I THINK that you would have to be living on another planet not to have noticed the enormous rise in vegetable growing that is taking place.
All across the country people are sowing seeds and buying trays of young vegetables. It's a green revolution and it has come about for a whole bunch of reasons.
We register the fact that those tasty little french beans that we buy in the supermarket began life in Kenya and notice that bags of desirable baby salad leaves are twice the price of the old (and sometimes flabby) lettuce that we used to buy.
But it isn't just a matter of wanting to 'be green' or save money either. What the thought of global warming and the credit crunch have done is to make us want to take back some of that power that we have so heedlessly handed over to central government and commerce.
We can grow vegetables and feed ourselves. It's what our ancestors did and it is what our grandparents did in the last world war.
Admittedly a row of french beans or a pot with cut and come again salad leaves is more of a gesture than the way to self-sufficiency but I believe that there is a very deep and powerful emotion behind it.
We want to know that whatever the world may throw at us we can survive. If we can grow just a few vegetables then we know that we have the ability to grow our own and that is a very good feeling.
Vegetables are no longer the second-class citizens of the plant world, destined for the furthest end of the garden and screened from view by shrubs or trellis. We have discovered deep beds and realised that they can be ornamental.
We have decided that the pots and planters on our patios might just as well contain a mixture of salads or carrots and courgettes, why not?
Even hanging baskets are beginning to drip with Tumbling Tom tomatoes.
Containers for salads can be as quirky and as decorative as you like.
Tanners Wine Merchants very kindly donated the splendid wine crates pictured here for the Acorns Junior Gardening Club at the Derwen to plant up.
The garden centre itself provided red and green oak leaf lettuce, mizuna leaves, sorrel and marigolds. I provided some seedling asparagus peas that I had grown at home and we very carefully transplanted them with only one getting squashed in the process.

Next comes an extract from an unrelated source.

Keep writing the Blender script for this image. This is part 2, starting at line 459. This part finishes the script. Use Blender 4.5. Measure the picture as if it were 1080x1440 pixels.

Now each child has a miniature deep bed of his or her own which should, with luck, provide a nice picking of leaves and more importantly instil that love of the earth and gardening which will give a lifetime of pleasure.
Vegetable Boxes
All Tanners Wine Merchants, including Welshpool and Shrewsbury, sell wine crates at a cost of £3 which is then given to charity. The boxes are not only sturdy but the name of the chateau together with a pretty design incorporating crowns for example, is burnt into the wood. We drilled five holes in the base for drainage and put a layer of Styrofoam in the bottom before filling with multi-purpose compost.